Motherhood and the Cocktails of Necessity
1. The Juice Box: Vodka mixed with any flavor of Juicy Juice
2. Strawberry Gin and Tonic: those three things, plus ice
Notes From the Gym
1. I haven’t been there in a long time except to use the pool. Last night it struck me that everyone there, including myself, had an mp3 player with earbuds stuck in their ears. At least that means nobody is paying attention to me and my clumsy limping on the treadmill.
2. It also occurred to me that the creaking in my bones that came after I ran a bit means that I am getting old. Because, like it or not, 36 is not the new 16.
3. Bellydancing, as a gym class, should not be held in a room with windows.
4. “Smack My Bitch Up” is an AWESOME song to get you running, especially if you are a person who hates running.
5. They should put disinfecting wipes in stations around the gym. With garbage cans, too. Because other people’s sweat? Ick.



our gym has the disinfectant wipes, greatest thing ever!
okay, “Smack My Bitch Up” is the best song name, like, ever. I had to go find it on Youtube. It did not disappoint.
Kudos to you for going to the gym.
Thanks for stopping by my blog! What a wonderful surprise.
Amen about the clorox wipes! You’re not kidding!!!
1. Yummy.
2. Yummy.
Notes
1. The gym is the only place I would need to use an mp3 player.

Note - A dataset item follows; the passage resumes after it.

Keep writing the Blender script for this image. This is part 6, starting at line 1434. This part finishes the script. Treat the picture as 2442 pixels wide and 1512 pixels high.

Hence the fact that I don’t own one.
2. It only gets worse.
3. Agreed. Unless you plan to film it from outside the room and put it on YouTube. Hint. Hint.
4. The sample, if you listen really really close, actually says, “Snap my Picture!” But the Prodigy guys thought otherwise. And didn’t find out until it was too late. Really! I’m serious! Would I lie to you? Check it out…
🙂
5. OPS. Other People’s Sweat. You down with OPS?